As an artist who values a traditional approach to painting, George Czyrba has created a signature style formed through an amalgamation of art history, traditional styles, and techniques with influences from individual contemporary artists to compose his pieces. With this such a large pool of knowledge and influences, he is able to create imagery and compositions that are a unique style all his own. George finds his way in striking a balance between being a “painterly painter” who is not afraid to push the limits of an impressionists palette.
When viewing his body of work on a macro level, one can begin to see that there is an intentional stylistic approach with his choices in how he guides his viewers . One can begin to see the influence that art history has on his paintings when seeing his art on a broader level. Taking the individual parts over the whole will often leave a viewer believe that George’s a person interested in art deco, spectacle or nostalgia over something more conceptual or relevant to the history of painting.
When looking at a larger scope of his work, a viewer can then begin to see that the hints of Renaissance Style Landscapes, color application of the impressionists, 1980’s art deco, modern Manga style portraits, Art Nouveau, primitivism, and the Hudson River School styles. George’s passion for landscapes and portraiture alike and in a similar rendering style give his audience a glimpse into things that show where his passions lie and it is not for one thing but for the world that surrounds him.
With his process, he approaches his subjects and compositions in a way that could be that of a photographer or a painter looking for the authenticity of “Art Naiveté.” George may form his compositions with the look of a documentarian in one moment and a sightseer on vacation in another, asking the view to question, “What is authentic.” After setting his compositions, he then begins rendering his pieces with a stylistic process filled with vibrant color and strong broad brush strokes that is valued by painters who find true joy in the process of slinging paint.
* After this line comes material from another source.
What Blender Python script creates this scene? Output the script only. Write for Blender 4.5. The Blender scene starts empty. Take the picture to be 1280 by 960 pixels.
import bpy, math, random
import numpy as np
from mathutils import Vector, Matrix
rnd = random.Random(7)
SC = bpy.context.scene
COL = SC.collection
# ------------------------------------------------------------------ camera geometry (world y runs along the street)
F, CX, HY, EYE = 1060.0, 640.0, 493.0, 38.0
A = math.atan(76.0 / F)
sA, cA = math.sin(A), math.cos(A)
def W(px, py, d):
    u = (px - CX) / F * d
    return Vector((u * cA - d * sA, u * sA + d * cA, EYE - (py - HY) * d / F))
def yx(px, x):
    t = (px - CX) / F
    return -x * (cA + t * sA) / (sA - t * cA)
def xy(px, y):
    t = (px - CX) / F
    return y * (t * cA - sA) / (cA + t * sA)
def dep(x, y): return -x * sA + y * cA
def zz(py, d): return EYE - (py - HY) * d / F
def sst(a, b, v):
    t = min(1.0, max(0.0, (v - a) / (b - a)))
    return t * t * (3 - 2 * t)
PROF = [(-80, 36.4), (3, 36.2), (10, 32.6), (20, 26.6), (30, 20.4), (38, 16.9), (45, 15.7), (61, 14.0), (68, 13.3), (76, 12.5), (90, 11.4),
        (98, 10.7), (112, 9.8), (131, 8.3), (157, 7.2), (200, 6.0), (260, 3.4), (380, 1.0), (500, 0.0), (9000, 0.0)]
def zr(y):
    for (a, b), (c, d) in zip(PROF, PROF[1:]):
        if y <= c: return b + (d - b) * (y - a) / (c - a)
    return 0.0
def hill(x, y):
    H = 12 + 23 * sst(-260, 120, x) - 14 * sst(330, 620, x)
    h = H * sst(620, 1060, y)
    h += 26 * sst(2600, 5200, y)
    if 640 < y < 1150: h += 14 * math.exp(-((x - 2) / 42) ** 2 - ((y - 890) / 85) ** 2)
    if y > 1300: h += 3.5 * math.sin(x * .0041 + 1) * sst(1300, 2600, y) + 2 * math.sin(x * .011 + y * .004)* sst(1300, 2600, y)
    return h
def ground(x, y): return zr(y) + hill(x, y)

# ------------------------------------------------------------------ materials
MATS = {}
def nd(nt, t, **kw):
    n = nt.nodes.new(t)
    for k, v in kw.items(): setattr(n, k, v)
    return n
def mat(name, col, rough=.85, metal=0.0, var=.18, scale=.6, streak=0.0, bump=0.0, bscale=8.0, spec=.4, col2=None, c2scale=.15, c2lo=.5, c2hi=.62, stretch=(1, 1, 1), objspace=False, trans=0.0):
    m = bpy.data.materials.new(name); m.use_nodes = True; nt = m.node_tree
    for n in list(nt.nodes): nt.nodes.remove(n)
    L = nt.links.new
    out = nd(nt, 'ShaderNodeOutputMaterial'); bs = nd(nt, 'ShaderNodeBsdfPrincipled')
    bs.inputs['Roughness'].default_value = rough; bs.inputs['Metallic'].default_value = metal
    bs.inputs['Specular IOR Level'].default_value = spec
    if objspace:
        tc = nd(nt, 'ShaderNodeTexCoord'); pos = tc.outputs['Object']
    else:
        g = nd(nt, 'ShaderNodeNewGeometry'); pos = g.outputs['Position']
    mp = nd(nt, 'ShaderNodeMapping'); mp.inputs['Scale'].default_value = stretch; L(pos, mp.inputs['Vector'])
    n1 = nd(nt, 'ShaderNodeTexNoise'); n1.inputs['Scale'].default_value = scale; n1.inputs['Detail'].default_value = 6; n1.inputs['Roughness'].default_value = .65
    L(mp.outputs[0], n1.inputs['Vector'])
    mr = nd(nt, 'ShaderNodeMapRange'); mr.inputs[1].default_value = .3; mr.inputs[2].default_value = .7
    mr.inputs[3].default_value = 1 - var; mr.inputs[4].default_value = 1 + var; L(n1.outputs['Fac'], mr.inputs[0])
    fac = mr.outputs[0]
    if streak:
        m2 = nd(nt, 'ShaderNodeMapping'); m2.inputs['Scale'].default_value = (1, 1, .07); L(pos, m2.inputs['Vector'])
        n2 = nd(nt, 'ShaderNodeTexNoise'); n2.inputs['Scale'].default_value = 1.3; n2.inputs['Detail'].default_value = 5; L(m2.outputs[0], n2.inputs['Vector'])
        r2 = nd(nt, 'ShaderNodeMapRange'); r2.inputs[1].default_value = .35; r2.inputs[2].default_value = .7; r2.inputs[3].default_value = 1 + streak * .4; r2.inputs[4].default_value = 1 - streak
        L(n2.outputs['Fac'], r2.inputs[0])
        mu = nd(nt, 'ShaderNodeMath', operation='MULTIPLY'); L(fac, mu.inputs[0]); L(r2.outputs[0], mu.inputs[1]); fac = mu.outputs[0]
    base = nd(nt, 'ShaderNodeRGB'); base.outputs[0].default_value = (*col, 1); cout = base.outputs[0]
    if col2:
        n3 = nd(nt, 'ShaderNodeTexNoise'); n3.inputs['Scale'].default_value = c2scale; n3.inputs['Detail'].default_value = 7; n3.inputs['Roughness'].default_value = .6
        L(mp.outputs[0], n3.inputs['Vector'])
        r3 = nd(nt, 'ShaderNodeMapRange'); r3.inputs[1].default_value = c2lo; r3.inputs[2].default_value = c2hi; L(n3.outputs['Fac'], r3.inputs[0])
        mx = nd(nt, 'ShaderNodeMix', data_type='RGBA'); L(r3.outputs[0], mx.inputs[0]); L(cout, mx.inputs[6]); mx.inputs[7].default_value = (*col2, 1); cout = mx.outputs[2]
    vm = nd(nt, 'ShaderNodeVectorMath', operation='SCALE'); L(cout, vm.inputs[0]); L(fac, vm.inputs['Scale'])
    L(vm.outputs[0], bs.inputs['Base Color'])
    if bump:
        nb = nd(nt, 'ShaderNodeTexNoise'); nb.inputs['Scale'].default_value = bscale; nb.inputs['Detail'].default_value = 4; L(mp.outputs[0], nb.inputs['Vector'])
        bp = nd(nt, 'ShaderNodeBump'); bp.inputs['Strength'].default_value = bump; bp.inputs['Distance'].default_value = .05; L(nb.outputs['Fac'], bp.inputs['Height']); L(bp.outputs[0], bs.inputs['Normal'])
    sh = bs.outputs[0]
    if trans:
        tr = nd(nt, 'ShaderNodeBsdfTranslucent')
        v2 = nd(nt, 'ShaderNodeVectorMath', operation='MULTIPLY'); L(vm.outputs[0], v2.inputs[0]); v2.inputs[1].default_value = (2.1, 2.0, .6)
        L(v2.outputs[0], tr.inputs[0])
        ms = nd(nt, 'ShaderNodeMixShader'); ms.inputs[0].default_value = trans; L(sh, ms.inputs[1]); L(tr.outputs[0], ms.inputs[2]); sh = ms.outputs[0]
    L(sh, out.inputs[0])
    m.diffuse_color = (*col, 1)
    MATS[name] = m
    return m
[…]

In his overarching body of work, George can be found simplifying complex manufactured structures and city scapes. His paintings can give the viewer a sense that he is depicting objects that are fabricated and synthetic with his choices to push the notion that these inorganic orderly forms can have an organic harmonious appearance. Giving the viewer the idea that they are engaging something more of a nature scape rather something that was created by the hands of man.
The intentional removal of humans from his landscapes permeates his landscapes and gives the viewer the idea that his landscapes resemble pieces that could be created through the Hudson River School but with a skyline as the focal point.
George’s choices in rendering his landscapes is in a way that can give his viewers a sense of nostalgia. Whether it is his home town of Cleveland, historical buildings that have fallen to ruin, ancient cities, towering trees or traditional landscapes, there is a sense of the artist’s own awe and wonder with the world around him conveyed to his audience. The simplification of his forms combined with his natural allow his audience to fill in some of the visual gaps and with the lack of details, it as if Georges intention is to allow the spectator to complete his paintings with their own memory or to have them to complete his paintings with their own narrative.
His pieces can bring a sense of nostalgia while to conveying to his viewers a perspective of a post apocalyptic landscape through the lens of an optimistic survivor.
The romanticizing of city scapes and nature scapes in a similar fashion with a similar color pallet pushes the viewer to question the George’s choice in subject and technique chosen. The question that often comes to the forefront of my mind as I look at George’s body of work is one of existential meaning and what we place value upon with all that surrounds us. As an individual navigates one’s environment, there is value in having the ability to find beauty in everyday concrete jungles and the constraints that are abundant with technological progression and societal constraints, but have we truly progressed? Is the beauty that can be observed with unique architectural achievements any more significant or majestic than that of a mountain, a creek or the profile of a tree? Is George directing his viewers to the concept that there is no hierarchy or objective definition of beauty or a visual hierarchy in this world?
There is one theme that seems to resonate throughout all of George’s paintings and it is that beauty is subjective, in the eye of the beholder, and even the most banal of subjects can be alluring.